Whenever you are browsing a site that utilises a vulnerable or outdated plugin that has been included in the blocklist, you’ll see the click-to-play frame over the blocked content. If you think that the site is safe enough for you to run the plugin, simply click on the content to run it. Combining click-to-play with a blocklist enables you to choose whether vulnerable but useful plugins can be run on certain websites.

Click-to-play will improve plugin security on Firefox.


This is quite a useful feature that can be enabled in Chrome as well. For users with slow Internet connections or data limits, click-to-play can prove to be especially useful as flash and other content can be loaded only when needed. This feature can also be found enabled by default on some smartphone browsers, including Opera, Chrome and Dolphin. Click-to-play is also a user-friendly way to indicate that you have outdated or unsafe plugins installed in your browser.

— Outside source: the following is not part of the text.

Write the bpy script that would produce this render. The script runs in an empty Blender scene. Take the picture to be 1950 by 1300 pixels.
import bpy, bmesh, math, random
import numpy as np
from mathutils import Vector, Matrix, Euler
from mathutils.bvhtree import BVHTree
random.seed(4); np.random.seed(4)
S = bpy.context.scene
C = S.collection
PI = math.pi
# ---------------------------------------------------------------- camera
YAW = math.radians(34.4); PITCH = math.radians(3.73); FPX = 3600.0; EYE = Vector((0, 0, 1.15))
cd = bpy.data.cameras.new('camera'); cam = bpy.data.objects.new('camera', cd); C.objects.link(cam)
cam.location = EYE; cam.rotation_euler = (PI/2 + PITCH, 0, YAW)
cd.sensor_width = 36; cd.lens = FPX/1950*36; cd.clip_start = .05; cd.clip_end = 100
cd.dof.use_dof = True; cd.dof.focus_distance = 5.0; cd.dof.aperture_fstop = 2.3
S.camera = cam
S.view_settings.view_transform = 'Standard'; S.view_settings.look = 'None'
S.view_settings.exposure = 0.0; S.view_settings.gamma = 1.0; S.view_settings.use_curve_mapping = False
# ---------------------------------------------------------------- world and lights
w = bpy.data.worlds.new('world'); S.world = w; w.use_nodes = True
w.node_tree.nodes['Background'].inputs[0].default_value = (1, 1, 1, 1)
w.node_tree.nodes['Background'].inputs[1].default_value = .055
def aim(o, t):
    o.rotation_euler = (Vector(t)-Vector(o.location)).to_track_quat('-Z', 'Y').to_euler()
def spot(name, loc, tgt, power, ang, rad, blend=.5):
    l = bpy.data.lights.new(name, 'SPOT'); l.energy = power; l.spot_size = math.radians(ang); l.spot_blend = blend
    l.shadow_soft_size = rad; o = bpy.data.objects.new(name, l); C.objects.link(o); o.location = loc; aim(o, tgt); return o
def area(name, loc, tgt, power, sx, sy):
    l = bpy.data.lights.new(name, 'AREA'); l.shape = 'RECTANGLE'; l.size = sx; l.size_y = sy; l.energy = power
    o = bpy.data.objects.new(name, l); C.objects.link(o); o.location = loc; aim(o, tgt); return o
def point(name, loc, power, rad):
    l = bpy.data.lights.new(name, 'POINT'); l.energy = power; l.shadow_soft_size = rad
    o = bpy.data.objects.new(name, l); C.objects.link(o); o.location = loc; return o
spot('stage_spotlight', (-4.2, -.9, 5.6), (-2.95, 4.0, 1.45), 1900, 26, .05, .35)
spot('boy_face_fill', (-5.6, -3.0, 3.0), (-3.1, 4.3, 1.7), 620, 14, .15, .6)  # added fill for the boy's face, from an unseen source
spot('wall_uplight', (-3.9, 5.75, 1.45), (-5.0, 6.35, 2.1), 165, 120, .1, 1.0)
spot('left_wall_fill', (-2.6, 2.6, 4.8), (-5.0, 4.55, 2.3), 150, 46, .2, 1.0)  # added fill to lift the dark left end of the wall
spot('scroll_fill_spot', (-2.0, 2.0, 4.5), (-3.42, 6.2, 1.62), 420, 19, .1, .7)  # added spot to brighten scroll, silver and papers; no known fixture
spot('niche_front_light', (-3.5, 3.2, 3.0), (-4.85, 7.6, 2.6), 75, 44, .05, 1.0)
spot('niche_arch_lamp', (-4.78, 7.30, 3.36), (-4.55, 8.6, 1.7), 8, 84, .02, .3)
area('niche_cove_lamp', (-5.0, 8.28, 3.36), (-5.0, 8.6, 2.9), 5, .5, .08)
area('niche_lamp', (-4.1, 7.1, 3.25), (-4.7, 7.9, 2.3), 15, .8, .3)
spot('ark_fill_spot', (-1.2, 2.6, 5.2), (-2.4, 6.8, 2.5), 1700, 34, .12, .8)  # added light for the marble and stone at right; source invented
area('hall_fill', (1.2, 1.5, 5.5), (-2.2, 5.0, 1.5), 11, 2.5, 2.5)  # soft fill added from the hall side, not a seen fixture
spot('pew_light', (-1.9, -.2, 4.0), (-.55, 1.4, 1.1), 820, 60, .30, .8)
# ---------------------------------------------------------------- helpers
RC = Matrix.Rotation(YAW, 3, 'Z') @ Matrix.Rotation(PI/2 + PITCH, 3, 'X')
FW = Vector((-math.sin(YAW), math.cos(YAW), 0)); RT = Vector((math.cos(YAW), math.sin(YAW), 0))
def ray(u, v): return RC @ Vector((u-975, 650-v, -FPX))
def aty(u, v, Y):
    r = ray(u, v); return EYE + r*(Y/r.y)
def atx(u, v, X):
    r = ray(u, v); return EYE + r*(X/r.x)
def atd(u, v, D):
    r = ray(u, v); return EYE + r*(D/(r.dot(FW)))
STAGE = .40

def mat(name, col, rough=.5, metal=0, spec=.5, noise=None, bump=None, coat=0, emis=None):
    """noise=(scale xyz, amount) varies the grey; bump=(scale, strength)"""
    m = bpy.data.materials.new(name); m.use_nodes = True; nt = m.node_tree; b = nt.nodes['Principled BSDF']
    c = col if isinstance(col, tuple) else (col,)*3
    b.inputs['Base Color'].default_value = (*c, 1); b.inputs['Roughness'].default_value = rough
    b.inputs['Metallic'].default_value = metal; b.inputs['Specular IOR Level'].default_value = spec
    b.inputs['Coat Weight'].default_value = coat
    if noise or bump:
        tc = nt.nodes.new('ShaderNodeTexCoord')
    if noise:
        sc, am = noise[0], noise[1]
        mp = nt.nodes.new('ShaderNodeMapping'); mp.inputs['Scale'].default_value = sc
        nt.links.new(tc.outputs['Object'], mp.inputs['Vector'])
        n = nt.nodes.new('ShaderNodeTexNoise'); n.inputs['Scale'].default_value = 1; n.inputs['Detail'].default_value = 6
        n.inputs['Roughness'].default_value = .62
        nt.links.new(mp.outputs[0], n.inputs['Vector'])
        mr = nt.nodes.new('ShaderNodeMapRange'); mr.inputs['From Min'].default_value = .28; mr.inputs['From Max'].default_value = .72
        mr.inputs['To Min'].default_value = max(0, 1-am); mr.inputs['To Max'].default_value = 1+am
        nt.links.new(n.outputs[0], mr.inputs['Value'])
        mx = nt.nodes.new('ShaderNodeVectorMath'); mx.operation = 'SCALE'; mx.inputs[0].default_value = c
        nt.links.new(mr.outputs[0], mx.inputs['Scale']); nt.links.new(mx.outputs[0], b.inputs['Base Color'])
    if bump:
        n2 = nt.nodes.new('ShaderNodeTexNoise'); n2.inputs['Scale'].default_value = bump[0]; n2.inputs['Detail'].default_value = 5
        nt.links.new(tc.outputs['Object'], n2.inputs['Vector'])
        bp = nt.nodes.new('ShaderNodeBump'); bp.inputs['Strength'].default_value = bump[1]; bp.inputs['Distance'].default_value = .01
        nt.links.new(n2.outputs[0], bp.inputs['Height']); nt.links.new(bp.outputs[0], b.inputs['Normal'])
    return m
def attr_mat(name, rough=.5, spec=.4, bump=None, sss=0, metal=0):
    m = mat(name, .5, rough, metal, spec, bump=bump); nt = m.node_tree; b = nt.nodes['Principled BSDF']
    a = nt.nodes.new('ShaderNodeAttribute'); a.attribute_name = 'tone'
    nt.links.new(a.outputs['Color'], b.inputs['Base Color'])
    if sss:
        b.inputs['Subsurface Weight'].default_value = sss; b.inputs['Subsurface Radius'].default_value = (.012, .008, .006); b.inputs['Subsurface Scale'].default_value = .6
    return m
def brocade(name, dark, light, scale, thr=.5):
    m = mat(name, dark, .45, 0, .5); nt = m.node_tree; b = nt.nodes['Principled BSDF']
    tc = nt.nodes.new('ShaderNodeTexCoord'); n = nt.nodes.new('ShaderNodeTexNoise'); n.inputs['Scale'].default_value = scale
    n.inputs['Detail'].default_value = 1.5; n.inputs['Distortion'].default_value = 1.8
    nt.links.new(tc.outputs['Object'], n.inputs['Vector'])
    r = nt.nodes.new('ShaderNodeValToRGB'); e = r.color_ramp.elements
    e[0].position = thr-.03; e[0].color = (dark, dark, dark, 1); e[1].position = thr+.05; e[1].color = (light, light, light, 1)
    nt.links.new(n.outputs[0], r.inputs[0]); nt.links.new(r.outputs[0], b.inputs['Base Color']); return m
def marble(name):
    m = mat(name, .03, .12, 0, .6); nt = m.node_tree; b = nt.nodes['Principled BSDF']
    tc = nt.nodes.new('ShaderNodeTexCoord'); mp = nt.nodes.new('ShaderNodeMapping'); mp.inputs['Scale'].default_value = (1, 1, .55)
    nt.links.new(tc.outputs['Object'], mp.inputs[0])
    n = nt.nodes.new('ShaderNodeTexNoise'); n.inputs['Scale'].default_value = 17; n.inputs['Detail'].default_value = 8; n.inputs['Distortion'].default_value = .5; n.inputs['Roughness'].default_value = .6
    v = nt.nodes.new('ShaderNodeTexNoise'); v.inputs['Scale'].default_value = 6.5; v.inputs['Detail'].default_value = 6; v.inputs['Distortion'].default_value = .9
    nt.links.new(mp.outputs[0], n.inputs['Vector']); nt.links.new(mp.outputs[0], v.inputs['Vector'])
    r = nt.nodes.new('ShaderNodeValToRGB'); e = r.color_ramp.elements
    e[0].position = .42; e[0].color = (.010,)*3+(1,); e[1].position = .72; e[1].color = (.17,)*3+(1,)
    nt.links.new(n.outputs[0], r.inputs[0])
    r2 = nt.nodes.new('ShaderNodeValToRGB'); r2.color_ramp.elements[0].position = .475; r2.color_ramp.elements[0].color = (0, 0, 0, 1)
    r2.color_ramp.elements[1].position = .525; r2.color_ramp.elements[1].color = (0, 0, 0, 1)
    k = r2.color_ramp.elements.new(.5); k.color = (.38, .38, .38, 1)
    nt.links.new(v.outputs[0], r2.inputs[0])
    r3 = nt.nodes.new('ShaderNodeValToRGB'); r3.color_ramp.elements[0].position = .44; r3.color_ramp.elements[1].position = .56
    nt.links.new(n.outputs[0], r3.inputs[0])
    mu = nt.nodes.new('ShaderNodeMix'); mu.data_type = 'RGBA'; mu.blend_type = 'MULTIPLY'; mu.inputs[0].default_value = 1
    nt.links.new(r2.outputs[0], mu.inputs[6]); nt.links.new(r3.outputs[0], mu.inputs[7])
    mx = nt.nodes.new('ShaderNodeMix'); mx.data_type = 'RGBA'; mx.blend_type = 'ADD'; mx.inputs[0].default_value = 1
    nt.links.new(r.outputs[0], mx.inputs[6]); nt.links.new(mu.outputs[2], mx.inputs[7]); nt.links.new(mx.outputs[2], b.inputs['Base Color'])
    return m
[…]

Apart from click-to-play, Mozilla is testing a new security mechanism in Firefox that will enable the browser to connect securely to a specified set of websites only when the site sends a valid security certificate. Future releases of Firefox will contain a list of sites known to employ HSTS (HTTP Strict Transport Security), which is a mechanism by which a server can indicate that the browser must use a secure connection when communicating with it. This list in Firefox is important because a browser usually doesn’t know that it should communicate securely with a domain or website unless the server asks it to. This may lead to hackers or malicious code preventing the browser from ever establishing a secure connection with the host. The HSTS list will indicate to the browser that it is to connect to the specified sites securely by default, and unsecure connections to these must be refused.

A post on the Mozilla Security Blog states, “We have added to Firefox a list of hosts that want HSTS enforced by default. When a user connects to one of these hosts for the first time, the browser will know that it must use a secure connection. If a network attacker prevents secure connections to the server, the browser will not attempt to connect over an insecure protocol, thus maintaining the user’s security.”